Case $ 2 $ : When $ \left( {{x^2} - 7x + 13} \right) = 1 $ and $ \left( {x - 1} \right) $ is a prime factor.
So, $ \left( {{x^2} - 7x + 13} \right) = 1 $
 $ \Rightarrow {x^2} - 7x + 12 = 0 $
Solving the quadratic equation using splitting the middle term method, we get,
 $ \Rightarrow {x^2} - 3x - 4x + 12 = 0 $
 $ \Rightarrow x\left( {x - 3} \right) - 4\left( {x - 3} \right) = 0 $
Taking $ \left( {x - 3} \right) $ common from the terms, we get,
 $ \Rightarrow \left( {x - 4} \right)\left( {x - 3} \right) = 0 $
So, $ x = 3 $ or $ x = 4 $
Now, we find the value of $ \left( {x - 1} \right) $ for $ x = 3 $ and $ x = 4 $ .
So, $ \left( {x - 1} \right) = 2 $ for $ x = 3 $ .
Also, $ \left( {x - 1} \right) = 3 $ for $ x = 4 $ .
Therefore, $ x = 3 $ and $ x = 4 $ are the positive integral values of x for which the function $ f\left( x \right) = {x^3} - 8{x^2} + 20x - 13 $ is a prime number.
Hence, the total number of positive integers for which $ f\left( x \right) = {x^3} - 8{x^2} + 20x - 13 $ is a prime number is $ 3 $ .
Therefore, option (C) is correct.
So, the correct answer is “Option C”.

Note: One must know the significance of the factor theorem in order to solve such problems.

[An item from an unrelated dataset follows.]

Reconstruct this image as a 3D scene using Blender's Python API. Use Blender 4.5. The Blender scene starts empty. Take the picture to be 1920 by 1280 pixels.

Substitution of a variable involves putting a certain value in place of the variable. That specified value may be a certain number or even any other variable. We must take care of the calculations while doing such problems. We must know the basics of the number system to solve such problems. Prime numbers are basic building blocks of arithmetic.